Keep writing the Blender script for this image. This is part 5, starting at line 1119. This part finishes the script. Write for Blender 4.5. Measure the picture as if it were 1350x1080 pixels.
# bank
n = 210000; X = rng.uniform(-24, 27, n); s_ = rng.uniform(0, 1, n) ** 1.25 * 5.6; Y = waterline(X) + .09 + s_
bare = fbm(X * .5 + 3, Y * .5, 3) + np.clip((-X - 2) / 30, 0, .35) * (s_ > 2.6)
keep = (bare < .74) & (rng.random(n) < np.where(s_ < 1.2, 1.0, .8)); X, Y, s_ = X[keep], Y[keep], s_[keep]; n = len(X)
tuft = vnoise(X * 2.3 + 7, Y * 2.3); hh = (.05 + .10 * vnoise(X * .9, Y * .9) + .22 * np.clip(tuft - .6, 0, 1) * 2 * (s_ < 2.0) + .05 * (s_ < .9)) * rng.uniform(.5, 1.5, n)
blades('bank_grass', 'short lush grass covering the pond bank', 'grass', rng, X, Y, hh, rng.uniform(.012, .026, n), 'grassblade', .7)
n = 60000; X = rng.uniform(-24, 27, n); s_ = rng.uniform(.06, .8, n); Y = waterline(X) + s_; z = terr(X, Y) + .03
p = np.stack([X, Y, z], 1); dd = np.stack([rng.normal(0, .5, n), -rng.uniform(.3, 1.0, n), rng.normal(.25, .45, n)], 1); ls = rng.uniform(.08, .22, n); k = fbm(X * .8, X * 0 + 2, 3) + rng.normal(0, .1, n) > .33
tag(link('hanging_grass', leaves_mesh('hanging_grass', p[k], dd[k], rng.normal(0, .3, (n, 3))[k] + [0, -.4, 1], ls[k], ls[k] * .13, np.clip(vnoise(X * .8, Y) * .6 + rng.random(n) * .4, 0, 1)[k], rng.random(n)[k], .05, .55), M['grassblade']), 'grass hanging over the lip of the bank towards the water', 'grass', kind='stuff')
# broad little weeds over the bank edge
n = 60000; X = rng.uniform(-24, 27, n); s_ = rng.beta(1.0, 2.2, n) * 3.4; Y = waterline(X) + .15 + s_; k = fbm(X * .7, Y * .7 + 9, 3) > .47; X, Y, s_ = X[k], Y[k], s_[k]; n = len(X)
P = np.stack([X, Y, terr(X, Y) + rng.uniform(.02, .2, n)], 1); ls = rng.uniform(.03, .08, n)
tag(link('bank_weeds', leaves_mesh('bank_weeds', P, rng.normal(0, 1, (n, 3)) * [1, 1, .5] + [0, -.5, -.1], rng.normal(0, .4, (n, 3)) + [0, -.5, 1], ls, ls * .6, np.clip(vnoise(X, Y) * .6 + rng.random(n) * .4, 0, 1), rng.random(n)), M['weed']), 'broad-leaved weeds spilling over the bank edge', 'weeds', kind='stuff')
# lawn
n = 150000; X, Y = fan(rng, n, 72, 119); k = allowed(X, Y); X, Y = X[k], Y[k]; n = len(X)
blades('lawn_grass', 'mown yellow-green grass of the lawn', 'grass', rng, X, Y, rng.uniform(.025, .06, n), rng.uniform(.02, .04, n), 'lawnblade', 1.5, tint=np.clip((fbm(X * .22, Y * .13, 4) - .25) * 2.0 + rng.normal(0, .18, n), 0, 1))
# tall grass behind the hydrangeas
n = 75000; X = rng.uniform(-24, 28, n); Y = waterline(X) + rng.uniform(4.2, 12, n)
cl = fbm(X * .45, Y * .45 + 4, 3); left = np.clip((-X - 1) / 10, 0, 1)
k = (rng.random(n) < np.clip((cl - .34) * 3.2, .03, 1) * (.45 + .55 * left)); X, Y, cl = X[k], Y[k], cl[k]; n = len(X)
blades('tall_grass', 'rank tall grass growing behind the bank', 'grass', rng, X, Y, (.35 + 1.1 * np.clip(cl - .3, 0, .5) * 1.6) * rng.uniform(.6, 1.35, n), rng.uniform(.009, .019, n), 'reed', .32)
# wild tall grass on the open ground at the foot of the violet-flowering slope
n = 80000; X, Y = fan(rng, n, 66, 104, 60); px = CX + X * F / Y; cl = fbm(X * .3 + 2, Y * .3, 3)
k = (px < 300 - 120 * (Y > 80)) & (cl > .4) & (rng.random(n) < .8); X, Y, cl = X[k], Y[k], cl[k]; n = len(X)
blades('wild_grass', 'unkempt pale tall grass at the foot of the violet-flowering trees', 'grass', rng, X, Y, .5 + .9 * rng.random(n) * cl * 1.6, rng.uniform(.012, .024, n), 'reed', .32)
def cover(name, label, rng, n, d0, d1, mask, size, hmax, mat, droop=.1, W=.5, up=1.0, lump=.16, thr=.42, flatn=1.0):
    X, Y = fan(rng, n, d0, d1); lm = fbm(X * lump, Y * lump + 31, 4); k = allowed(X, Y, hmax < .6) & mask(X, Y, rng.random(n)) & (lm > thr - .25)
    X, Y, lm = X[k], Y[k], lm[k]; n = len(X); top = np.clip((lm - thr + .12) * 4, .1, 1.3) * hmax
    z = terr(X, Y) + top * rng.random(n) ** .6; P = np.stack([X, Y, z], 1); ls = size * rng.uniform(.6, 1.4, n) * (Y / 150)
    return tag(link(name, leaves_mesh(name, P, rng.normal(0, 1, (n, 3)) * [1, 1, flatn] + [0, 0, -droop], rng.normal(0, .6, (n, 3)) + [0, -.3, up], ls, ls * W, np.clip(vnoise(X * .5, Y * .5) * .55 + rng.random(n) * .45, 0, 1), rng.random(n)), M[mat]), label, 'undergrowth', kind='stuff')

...

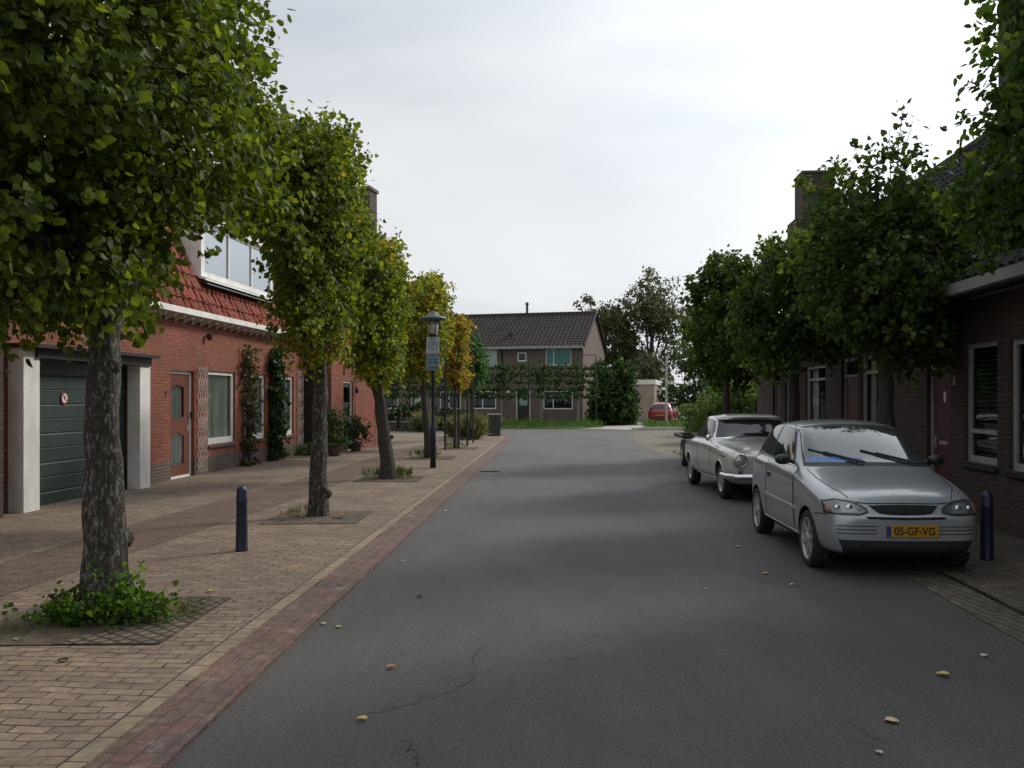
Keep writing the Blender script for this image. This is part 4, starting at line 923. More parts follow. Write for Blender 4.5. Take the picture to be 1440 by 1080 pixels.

---

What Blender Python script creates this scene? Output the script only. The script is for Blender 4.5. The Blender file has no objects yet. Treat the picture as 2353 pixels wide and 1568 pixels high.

| Exercise requirements |
Within the listing above, find every line containing the string "writing" and return it.

| Completed exercise |
Keep writing the Blender script for this image. This is part 5, starting at line 1119. This part finishes the script. Write for Blender 4.5. Measure the picture as if it were 1350x1080 pixels.
Keep writing the Blender script for this image. This is part 4, starting at line 923. More parts follow. Write for Blender 4.5. Take the picture to be 1440 by 1080 pixels.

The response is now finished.